The specific challenge is to develop a system that can automatically detect insufficient ballast with high recall (minimizing missed dangerous cases) while maintaining high precision, overcoming the tendency of RGB-only models to over-predict "sufficient" conditions.

2. Methodology

The authors propose a novel Depth-Enhanced YOLO–SAM2 framework that integrates deep learning detection, precise segmentation, and robust geometric depth correction. The pipeline consists of four main stages:

A. YOLO-Based Ballast Detection

• Input: RGB frames from a top-down RealSense D435 camera.
• Process: YOLOv8 is used to localize ballast regions. To reduce false positives, detection is constrained to the central 70% of the image (between the rails).
• Output: Initial axis-aligned bounding boxes (AABB) serving as Regions of Interest (ROIs).
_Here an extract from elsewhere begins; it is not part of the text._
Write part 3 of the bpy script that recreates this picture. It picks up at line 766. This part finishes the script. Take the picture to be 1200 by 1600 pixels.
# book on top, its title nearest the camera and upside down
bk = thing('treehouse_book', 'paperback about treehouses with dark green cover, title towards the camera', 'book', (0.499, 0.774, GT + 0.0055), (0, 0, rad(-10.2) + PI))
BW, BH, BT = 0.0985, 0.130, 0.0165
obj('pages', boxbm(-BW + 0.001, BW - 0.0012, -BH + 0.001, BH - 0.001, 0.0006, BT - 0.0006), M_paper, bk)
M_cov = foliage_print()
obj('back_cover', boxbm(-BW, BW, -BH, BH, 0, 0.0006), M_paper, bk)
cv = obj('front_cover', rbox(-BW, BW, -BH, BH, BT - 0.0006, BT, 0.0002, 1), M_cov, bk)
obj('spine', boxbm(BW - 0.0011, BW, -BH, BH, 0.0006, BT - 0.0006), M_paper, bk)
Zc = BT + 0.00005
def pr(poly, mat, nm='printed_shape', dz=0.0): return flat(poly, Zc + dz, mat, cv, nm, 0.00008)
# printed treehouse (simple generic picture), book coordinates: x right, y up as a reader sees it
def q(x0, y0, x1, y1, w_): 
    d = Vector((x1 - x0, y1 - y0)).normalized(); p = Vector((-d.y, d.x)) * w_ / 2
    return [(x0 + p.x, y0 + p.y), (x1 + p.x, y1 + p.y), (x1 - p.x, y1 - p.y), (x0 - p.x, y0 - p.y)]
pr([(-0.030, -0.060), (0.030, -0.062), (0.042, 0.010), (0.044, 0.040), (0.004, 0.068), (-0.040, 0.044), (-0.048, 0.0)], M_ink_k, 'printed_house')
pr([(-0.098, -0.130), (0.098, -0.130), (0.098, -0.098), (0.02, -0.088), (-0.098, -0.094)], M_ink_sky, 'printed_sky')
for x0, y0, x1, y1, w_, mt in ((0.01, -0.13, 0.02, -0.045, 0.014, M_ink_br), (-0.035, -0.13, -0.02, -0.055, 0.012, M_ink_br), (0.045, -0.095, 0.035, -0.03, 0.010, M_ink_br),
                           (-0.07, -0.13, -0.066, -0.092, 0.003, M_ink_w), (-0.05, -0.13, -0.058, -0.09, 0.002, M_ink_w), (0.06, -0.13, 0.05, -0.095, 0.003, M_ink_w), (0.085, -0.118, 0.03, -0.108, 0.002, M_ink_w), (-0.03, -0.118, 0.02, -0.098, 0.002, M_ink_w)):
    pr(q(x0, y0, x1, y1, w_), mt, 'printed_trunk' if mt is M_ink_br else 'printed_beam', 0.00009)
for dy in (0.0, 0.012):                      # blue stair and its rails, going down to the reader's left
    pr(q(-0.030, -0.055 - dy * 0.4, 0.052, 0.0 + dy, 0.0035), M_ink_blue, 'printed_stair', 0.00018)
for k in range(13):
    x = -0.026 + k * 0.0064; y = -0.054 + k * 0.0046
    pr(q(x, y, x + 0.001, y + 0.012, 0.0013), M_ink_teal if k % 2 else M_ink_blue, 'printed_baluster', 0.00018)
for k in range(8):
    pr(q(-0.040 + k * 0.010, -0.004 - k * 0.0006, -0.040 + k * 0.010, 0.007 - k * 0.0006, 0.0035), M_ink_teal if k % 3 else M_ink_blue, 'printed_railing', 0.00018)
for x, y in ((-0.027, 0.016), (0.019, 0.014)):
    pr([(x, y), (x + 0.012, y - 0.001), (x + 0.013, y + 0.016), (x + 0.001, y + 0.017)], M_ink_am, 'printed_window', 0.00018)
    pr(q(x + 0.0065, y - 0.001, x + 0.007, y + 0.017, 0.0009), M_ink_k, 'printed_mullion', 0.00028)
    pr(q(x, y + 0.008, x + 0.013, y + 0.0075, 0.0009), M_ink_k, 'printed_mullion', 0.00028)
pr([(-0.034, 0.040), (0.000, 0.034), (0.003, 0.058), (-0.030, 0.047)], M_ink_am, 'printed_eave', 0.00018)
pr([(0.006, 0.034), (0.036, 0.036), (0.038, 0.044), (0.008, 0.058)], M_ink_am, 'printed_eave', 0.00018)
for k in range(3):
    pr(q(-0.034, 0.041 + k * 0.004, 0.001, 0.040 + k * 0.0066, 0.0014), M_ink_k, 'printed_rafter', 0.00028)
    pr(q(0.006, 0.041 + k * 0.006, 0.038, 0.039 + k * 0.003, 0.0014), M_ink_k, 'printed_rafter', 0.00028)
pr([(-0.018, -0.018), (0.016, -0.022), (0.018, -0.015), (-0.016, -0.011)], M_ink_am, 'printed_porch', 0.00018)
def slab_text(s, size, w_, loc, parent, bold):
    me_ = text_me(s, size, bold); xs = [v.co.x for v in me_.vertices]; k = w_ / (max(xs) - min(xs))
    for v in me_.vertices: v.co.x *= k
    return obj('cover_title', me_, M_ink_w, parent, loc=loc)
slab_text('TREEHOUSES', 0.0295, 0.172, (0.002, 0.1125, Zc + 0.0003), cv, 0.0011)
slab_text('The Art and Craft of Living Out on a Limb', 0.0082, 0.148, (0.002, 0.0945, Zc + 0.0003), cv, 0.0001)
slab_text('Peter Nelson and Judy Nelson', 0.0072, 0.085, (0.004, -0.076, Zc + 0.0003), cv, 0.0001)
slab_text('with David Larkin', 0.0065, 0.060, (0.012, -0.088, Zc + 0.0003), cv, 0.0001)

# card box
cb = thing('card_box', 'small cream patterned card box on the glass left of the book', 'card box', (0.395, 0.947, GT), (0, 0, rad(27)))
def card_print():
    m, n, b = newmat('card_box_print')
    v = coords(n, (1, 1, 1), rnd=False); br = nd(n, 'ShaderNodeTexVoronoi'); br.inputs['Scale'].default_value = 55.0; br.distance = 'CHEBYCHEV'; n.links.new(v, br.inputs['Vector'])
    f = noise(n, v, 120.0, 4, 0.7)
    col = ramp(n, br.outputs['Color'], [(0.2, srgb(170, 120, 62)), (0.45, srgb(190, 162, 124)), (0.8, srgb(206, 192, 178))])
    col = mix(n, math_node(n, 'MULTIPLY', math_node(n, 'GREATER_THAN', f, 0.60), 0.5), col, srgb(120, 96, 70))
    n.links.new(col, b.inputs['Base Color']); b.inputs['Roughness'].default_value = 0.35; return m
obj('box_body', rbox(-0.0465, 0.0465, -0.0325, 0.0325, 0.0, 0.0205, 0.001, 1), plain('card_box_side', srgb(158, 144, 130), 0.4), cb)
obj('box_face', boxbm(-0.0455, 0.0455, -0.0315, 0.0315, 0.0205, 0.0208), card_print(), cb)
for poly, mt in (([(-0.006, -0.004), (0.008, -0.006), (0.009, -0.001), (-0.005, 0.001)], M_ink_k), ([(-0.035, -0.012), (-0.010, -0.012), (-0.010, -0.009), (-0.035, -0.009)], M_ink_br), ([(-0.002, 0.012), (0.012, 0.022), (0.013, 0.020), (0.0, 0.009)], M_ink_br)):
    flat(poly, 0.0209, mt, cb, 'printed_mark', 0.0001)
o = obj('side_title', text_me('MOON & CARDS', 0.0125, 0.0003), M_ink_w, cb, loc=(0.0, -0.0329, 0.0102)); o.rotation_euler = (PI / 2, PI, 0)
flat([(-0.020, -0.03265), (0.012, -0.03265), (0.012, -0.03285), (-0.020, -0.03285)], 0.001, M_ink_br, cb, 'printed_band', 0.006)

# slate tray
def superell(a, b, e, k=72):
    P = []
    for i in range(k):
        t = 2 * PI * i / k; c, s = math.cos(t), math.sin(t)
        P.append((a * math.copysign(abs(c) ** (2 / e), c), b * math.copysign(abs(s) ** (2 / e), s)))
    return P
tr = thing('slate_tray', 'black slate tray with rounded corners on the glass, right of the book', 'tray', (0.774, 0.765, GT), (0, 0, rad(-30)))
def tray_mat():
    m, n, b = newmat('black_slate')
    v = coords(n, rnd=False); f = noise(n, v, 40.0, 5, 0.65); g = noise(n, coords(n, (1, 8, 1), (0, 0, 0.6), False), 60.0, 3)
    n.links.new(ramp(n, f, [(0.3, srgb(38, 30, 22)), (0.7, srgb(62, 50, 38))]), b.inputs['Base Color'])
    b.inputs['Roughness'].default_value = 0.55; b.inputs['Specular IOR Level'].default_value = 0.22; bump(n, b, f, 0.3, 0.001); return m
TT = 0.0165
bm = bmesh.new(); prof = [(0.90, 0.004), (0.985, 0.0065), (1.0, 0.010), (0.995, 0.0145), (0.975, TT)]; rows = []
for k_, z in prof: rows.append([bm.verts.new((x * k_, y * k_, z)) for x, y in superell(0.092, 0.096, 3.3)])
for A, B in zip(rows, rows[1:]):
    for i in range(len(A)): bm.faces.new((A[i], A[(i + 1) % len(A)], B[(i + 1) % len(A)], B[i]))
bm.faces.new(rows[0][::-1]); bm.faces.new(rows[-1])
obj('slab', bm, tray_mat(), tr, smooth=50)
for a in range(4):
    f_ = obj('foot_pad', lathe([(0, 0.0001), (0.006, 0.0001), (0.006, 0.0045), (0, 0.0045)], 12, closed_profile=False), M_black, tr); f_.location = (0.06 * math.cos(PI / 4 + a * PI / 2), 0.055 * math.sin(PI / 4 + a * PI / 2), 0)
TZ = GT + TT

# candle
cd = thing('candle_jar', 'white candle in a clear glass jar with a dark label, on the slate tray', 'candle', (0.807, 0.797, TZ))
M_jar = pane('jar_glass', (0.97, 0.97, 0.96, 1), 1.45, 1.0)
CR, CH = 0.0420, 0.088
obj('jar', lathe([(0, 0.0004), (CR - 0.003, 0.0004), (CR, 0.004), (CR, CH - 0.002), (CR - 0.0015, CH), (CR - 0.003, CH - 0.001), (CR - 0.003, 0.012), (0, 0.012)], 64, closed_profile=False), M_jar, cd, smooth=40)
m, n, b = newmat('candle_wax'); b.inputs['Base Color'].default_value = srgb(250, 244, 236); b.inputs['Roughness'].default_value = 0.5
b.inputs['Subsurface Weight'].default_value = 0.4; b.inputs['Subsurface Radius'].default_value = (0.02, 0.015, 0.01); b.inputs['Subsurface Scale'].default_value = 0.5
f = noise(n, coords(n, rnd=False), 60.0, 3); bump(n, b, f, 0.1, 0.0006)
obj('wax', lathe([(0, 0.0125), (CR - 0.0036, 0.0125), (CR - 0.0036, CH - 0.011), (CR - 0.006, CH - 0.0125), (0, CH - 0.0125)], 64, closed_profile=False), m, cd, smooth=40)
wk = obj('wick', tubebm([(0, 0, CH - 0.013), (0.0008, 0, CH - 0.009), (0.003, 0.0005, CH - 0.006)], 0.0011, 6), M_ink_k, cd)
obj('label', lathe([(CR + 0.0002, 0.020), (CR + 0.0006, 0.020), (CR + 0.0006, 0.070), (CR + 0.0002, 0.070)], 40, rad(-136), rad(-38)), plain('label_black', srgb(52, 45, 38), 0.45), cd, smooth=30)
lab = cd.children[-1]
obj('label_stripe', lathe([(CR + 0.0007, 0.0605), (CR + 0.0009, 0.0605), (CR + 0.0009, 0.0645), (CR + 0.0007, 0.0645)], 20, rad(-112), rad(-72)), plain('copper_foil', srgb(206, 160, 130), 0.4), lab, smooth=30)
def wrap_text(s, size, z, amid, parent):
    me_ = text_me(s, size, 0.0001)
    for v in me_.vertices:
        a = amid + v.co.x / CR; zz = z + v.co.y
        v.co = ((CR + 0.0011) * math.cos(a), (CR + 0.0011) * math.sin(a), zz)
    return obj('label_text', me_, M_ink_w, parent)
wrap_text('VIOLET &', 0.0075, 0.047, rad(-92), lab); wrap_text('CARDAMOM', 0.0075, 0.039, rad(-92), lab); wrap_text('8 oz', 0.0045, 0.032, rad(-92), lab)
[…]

B. SAM2 Segmentation and Rotated Bounding Box (RBB) Extraction

• Refinement: The initial ROIs are processed by Segment Anything Model 2 (SAM2). Instead of segmenting the whole image, SAM2 is prompted with the YOLO ROI to generate precise binary masks for individual ballast segments.
• Alignment: Since ballast regions follow the track geometry (often at an angle), axis-aligned boxes are insufficient. The system computes a Rotated Minimum-Area Bounding Box for each mask. This ensures the sampling area aligns perfectly with the physical orientation of the track and sleepers.

C. Robust Depth Correction

To address sensor bias (Challenge-II), the authors introduce a novel correction pipeline:

1. Sleeper Sampling: Depth samples are extracted exclusively from the sleeper surfaces (the concrete ties between ballast segments), as these are known to be planar in reality.
2. Polynomial Bias Modeling: A low-order 2D polynomial surface ($\Delta z$) is fitted to model the spatial distortion (tilt and curvature) of the raw depth map.
3. RANSAC Estimation: Random Sample Consensus (RANSAC) is used to robustly fit the polynomial model, filtering out outliers caused by noise or occlusion.
4. Temporal Smoothing: An Exponential Moving Average (EMA) filter is applied to the bias parameters across frames to ensure smooth transitions and reduce flicker.
5. Correction: The estimated bias surface is subtracted from the raw depth map to produce a corrected depth map ($D_{corr}$).

D. Plane Reconstruction and Dual-Criteria Classification

Using the corrected depth and rotated boxes, the system classifies ballast sufficiency via two geometric criteria:

1. Reference Plane Construction: A local reference plane is reconstructed for each ballast region by linearly interpolating between the depth profiles of the top and bottom sleeper edges.
2. Dual-Metric Classification:
   • Criterion 1 (Global Residual): Calculates the proportion of pixels where the ballast depth falls significantly below the reference plane (detecting widespread depression).
   • Criterion 2 (Edge Gap): Analyzes the "edge bands" near the sleeper interfaces for localized gaps (detecting localized ballast loss).
   • Decision Logic: A region is classified as "insufficient" if either criterion is triggered, or if the YOLO confidence suggests insufficiency (Logical OR rule).

3. Key Contributions

1. Integrated RGB-D Pipeline: A novel framework combining YOLOv8 for detection, SAM2 for precise mask refinement, and Rotated Bounding Boxes (RBB) tailored to railway geometry.
2. Robust Depth Correction: A calibration-free method using RANSAC-based polynomial fitting and temporal smoothing to correct RealSense spatial distortions using sleeper surfaces as ground truth.
3. Dual-Criteria Classifier: A geometric classification strategy that jointly evaluates global depth residuals and localized edge gaps, significantly improving reliability over single-metric approaches.

4. Experimental Results

The system was evaluated on a dataset of 1,405 training images and 418 test images collected from real railroad tracks.

• Baseline Performance (YOLO-Only): Achieved high precision (0.99) but very low recall (0.49) for insufficient ballast. The model tended to over-predict "sufficient," missing many dangerous cases (F1-score: 0.66).
• Proposed Method Performance:
  • By integrating depth correction and rotated bounding boxes, the system achieved a Recall of 0.80 (up from 0.49) and an F1-score of 0.80+ (up from 0.66).
  • The best configuration (CD-YOLO-SAM2-RBB with all three criteria: Global, Edge, and YOLO) achieved a Precision of 0.86, Recall of 0.75, and F1-score of 0.80.
• Key Finding: The depth-enhanced approach significantly reduced false negatives (missed detections), which is critical for safety, while maintaining high precision.

5. Significance

This work demonstrates that integrating geometric depth analysis with state-of-the-art segmentation is essential for reliable infrastructure inspection.

• Safety Impact: By shifting from RGB-only to depth-enhanced analysis, the system mitigates the risk of overlooking insufficient ballast, a major cause of track instability.
• Robustness: The depth correction method allows the system to function reliably despite sensor tilt and environmental noise without external calibration targets.
• Future Application: The framework provides a scalable foundation for automated, train-mounted inspection systems, potentially extending to other curved or complex track geometries through multi-camera fusion.